India's Core Infrastructure Growth Grinds to a Halt
India's crucial infrastructure sectors posted zero growth in October 2024, according to provisional data released by the commerce ministry on Tuesday. This represents the sector's weakest performance in 14 months, with output remaining completely flat compared to the same period last year.
The stagnation follows a steady deceleration pattern, with growth having eased to 3.3% in September and 6.5% in August (revised from 6.3%). This marks a significant drop from the 2.4% expansion recorded in September 2023.
Sector-Wise Performance Shows Mixed Trends
The eight core industries - coal, crude oil, natural gas, refinery products, fertilisers, steel, cement, and electricity - collectively account for over two-fifths of the country's total industrial production. October's performance revealed a deeply divided picture across these vital sectors.

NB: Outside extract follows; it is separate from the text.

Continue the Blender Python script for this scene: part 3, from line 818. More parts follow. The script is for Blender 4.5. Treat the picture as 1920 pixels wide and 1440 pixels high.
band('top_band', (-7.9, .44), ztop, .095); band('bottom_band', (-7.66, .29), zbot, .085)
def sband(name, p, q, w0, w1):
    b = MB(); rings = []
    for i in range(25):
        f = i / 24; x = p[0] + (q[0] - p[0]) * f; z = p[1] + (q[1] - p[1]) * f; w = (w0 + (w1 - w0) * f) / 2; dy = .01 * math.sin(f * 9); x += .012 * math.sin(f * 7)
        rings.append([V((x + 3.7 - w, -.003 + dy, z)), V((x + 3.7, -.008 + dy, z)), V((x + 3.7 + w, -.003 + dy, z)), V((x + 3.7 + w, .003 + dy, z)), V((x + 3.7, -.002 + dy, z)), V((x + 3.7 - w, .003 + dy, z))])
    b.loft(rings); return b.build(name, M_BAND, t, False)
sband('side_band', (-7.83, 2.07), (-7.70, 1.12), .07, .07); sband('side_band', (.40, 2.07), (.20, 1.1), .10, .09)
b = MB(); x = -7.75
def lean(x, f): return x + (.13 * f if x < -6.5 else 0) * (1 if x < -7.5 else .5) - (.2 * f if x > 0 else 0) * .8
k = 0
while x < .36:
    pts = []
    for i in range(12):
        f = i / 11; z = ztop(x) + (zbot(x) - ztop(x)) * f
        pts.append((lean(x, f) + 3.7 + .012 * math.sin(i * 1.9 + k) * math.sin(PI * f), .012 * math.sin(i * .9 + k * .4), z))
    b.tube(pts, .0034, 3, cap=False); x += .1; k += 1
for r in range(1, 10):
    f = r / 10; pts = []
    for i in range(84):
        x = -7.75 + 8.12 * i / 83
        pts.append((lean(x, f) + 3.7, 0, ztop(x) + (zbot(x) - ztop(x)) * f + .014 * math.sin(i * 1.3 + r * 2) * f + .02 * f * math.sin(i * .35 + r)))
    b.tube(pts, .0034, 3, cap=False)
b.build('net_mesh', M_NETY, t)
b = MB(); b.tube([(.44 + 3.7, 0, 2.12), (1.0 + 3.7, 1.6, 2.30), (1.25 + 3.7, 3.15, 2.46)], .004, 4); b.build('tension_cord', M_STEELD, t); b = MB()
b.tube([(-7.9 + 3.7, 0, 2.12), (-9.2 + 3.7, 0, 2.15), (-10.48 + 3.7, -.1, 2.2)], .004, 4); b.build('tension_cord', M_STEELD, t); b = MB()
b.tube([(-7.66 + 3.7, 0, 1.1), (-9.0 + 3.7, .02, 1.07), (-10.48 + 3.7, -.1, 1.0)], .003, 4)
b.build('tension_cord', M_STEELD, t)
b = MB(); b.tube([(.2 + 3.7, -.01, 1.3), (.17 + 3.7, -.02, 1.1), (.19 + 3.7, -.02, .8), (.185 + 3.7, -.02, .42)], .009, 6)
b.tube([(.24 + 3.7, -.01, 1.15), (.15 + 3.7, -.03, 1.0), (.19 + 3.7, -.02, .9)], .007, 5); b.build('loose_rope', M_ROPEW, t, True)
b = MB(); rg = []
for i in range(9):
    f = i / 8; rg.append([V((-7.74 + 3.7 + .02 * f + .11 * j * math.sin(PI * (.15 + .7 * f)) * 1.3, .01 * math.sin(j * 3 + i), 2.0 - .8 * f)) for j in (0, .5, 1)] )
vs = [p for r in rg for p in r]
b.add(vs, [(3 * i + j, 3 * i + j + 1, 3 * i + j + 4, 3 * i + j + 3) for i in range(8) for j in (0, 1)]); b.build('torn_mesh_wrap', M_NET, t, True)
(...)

Four sectors experienced contraction: coal production declined by 8.5% in October, worsening from the 1.2% drop in September. Crude oil output shrank by 1.2%, maintaining similar negative territory from the previous month's 1.3% contraction. Natural gas production fell by 5%, deepening from September's 3.8% decline. Electricity generation slumped dramatically by 7.6%, reversing the 3.1% growth seen in September.
Meanwhile, steel production growth slowed substantially to 6.7% from the robust 14.4% expansion recorded in September. On the positive side, refinery production rebounded with 4.6% growth after declining by 3.7% in September. Fertiliser output strengthened significantly to 7.4% growth, up sharply from 1.6% in the previous month. Cement production maintained momentum with 5.3% growth, slightly above September's 5% increase.
Economic Context and Expert Analysis
Aditi Nayar, Chief Economist at ICRA Ltd, attributed the weak performance to multiple factors. "Excess rainfall impacted mining activity and power demand in October," she explained, adding that "growth in the steel sector decelerated owing to an adverse base and the early onset of the festive season."
Nayar further projected that "given the deterioration in the performance of the mining and electricity segments, ICRA expects the IIP (Index of Industrial Production) growth to ease somewhat to about 2.5-3.5% in October 2025 from 4% in September 2025." However, she noted that manufacturing growth is likely to remain healthy, aided by higher demand during the festive season due to GST rate rationalization and subsequent restocking.
The broader industrial landscape shows signs of strain, with India's industrial production growing 4% annually in September - its slowest pace in three months, primarily due to contracting mining output. The October IIP data will be released at the end of the month.
Manufacturing Shows Resilience Amid Challenges
Private surveys indicate that the manufacturing sector regained some momentum in October after cooling to a four-month low in September. The recovery was lifted by GST relief measures, improved productivity, and increased technology investments.
The HSBC India Manufacturing Purchasing Managers' Index (PMI), compiled by S&P Global, climbed to 59.2 in October from 57.7 in September. A reading above 50 indicates expansion in activity. However, the survey cautioned that external sales rose at the slowest pace in 10 months, signaling moderation in external demand.
External pressures continue to pose challenges, with the United States imposing steep tariffs of up to 50% on many Indian goods including textiles, jewellery, and machinery, effective from August 27. As a result, exports to the US stood at $6.3 billion in October, up from $5.8 billion the previous month but down from $6.9 billion the previous year.
The contrasting performance between contracting infrastructure sectors and resilient manufacturing highlights the complex economic landscape India navigates as it balances domestic consumption patterns with global trade challenges.